There is nothing more important for a leader than developing his/her team. At least at first it will almost always seem easier to do it yourself, but by applying some of your creative/innovative talents to developing coworkers, you will be amplifying your ability to contribute and demonstrating great leadership without needing position authority to do so. Most companies these days are always on the lookout for that kind of leadership ability.


Creativity and innovative thinking are synonymous with problem solving, and of course the better you are at solving problems, the better leader you can be.  

Your role is a problem solving role because you are working out complex deals that everyone can stay committed to.  It would seem to me you're well suited for promotion given your experience, which is partially operational in the sense that you're dealing with the sales operation.  

But what if you think of leaders as "Salesmen in Chief", people whose primary job is to convince diverse groups to accept new ideas?  Salesmen in Chief don't necessarily come up with the ideas, they borrow them from smart people like you and push them out into the world through the sheer force of their personality, or their deep, deep need for achievement and recognition.
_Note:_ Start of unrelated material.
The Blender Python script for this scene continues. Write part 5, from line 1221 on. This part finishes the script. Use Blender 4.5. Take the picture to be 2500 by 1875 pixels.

The question I would ask you is, "What kind of signals are you sending?"  Are you a brainy sole contributor with an intellectual interest in and talent for problem solving, or are you a guy like Chris Christie, who revels in the exercise of power?

How would you describe the people getting promoted?  Are they confident, assertive, scrappy, Ivy League-ish, cerebral, or rough and ready up-and-comers who want more and more responsibility laid in layers across their shoulders?  

Does your role in support of sales signal your desire and readiness for more responsibility?

One way to work toward an executive  role is to be a very good presenter.  It's often the only way your boss's boss sees you in action, thinking on your feet, demonstrating your capabilities.  Three minutes in front of the right audience can be worth more than three years at your desk.  


Organizations are complex and giving advice on a little information can be unhelpful but with that caveat: Think impression management.

Companies get what they measure and it is easier to measure numbers and outcomes rather than creativity and problem solving unless that is what they are looking at. And, if no one else is going to point it out, you might have to find a way to creatively demonstrate your value without it looking self-serving (which it is).

This would probably be done by asking them for feedback on your performance and what they expect from you in order to advance in the company.